Between July and September, the business’ Beauty division generated sales of 4,143 million dollars (3,570 million euros), up 6% year on year, while sales reached 1,817 million dollars (1,566 million euros) in the Grooming segment, up 5%.

Meanwhile, the Health Care division posted sales of 3,220 million dollars (2,775 million euros), up 2%, and the Home Care division grew 1% to 7,793 million dollars (6,715 million euros). The Baby, Feminine, and Family Care segment recorded sales of 5,171 million dollars (4,456 million euros), a 1% year-on-year increase.

“These results keep us on track to meet our forecast ranges on all key financial metrics for the fiscal year, in a challenging geopolitical and consumer environment,” said Jon Moeller, P&G’s chairman and CEO.

For the current fiscal year as a whole, the multinational remains confident of achieving sales growth in the range of 1% to 5%, anticipating a tailwind from foreign exchange, acquisitions and divestitures adding approximately one percentage point to total sales growth.

The company also maintained its outlook for organic sales growth in the range of 3% to 9%.

Separately, P&G maintained its forecast for growth in diluted net earnings per share in fiscal 2026 of 3% to 9%, compared with diluted net earnings per share of $6.51 in fiscal 2025.

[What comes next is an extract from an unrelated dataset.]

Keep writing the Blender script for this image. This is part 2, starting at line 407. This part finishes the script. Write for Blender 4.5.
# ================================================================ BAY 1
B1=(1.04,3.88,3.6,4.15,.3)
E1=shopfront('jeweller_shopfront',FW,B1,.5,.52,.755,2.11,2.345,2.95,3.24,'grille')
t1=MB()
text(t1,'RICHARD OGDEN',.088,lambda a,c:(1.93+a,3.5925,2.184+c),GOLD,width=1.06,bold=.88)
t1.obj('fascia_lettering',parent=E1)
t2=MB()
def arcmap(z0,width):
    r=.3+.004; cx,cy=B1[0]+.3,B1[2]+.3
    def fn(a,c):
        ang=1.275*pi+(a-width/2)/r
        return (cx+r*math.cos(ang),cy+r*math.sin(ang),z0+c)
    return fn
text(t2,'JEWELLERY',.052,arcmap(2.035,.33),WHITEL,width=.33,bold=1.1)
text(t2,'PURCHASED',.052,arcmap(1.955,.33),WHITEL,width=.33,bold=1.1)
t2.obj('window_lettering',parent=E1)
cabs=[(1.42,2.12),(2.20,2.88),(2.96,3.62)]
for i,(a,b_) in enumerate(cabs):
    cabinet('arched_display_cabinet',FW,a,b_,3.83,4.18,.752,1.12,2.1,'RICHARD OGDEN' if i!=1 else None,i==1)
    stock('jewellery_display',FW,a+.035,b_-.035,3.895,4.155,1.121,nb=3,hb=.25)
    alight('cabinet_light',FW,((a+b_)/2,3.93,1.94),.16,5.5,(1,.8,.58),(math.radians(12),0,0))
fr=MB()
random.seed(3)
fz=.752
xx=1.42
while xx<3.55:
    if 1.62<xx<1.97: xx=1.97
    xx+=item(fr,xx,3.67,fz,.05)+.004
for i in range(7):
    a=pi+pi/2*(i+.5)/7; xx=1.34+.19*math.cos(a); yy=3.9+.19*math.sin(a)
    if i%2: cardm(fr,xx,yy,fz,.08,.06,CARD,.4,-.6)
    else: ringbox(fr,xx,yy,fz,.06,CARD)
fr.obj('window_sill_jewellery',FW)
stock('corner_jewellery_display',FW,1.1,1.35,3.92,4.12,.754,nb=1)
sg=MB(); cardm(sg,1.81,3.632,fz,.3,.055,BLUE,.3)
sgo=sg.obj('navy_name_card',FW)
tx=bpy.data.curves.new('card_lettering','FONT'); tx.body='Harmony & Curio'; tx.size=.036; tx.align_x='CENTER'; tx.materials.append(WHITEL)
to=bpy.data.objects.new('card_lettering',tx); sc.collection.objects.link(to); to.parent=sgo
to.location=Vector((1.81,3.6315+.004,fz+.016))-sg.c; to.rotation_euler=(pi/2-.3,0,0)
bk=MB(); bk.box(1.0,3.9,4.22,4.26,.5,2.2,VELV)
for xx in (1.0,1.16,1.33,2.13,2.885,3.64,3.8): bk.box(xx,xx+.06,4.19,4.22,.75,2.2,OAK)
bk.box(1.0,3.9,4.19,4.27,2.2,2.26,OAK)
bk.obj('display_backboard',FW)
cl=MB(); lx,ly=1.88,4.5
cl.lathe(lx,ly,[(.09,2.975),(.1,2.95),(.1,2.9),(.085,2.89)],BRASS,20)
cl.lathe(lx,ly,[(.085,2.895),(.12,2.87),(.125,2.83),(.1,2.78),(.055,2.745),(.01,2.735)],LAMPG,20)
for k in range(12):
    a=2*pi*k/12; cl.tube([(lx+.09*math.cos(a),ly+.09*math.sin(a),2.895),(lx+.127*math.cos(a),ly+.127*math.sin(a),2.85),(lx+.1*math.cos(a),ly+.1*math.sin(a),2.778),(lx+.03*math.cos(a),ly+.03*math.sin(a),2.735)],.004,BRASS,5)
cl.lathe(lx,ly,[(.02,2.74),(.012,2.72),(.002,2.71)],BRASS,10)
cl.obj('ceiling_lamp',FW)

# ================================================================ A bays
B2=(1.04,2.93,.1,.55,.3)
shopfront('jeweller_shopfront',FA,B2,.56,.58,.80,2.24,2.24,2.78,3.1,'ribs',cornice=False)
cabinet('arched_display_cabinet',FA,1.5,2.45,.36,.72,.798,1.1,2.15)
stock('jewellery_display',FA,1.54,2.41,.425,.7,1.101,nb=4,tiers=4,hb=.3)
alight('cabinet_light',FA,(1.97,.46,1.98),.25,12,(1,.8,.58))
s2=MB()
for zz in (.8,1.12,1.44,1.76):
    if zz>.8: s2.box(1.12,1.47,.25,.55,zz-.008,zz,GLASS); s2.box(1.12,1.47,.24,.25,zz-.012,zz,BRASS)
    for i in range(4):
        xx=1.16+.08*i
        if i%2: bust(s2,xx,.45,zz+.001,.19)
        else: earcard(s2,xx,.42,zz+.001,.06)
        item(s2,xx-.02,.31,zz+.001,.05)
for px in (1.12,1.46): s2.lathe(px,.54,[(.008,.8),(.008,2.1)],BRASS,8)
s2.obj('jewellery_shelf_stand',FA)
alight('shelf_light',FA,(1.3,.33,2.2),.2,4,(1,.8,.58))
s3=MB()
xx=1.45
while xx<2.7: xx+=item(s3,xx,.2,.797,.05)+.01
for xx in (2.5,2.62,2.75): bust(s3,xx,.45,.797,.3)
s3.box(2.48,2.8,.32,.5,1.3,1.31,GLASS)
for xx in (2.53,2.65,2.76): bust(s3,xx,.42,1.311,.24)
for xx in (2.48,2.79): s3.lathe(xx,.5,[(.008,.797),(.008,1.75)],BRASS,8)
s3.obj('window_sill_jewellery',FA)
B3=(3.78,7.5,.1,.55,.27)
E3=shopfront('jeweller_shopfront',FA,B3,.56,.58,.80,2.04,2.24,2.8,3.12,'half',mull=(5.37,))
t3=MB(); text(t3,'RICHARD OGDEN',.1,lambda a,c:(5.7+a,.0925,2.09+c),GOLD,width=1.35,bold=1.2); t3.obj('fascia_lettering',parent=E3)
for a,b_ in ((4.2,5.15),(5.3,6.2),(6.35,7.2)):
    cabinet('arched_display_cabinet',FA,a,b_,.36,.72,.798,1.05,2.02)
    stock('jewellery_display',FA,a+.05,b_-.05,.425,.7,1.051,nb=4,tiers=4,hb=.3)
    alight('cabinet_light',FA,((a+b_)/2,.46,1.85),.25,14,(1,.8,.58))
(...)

In addition, P&G now expects a headwind linked to raw material costs of approximately 100 million dollars (86 million euros) after tax and an increase in tariff costs of approximately 400 million dollars (345 million euros) for fiscal 2026, half of what was anticipated in July, as well as a net negative impact of approximately 250 million dollars (215 million euros) after tax due to net interest expense.

At the same time, the company continues to expect favourable exchange rates to result in a positive after-tax impact of approximately 300 million dollars (259 million euros).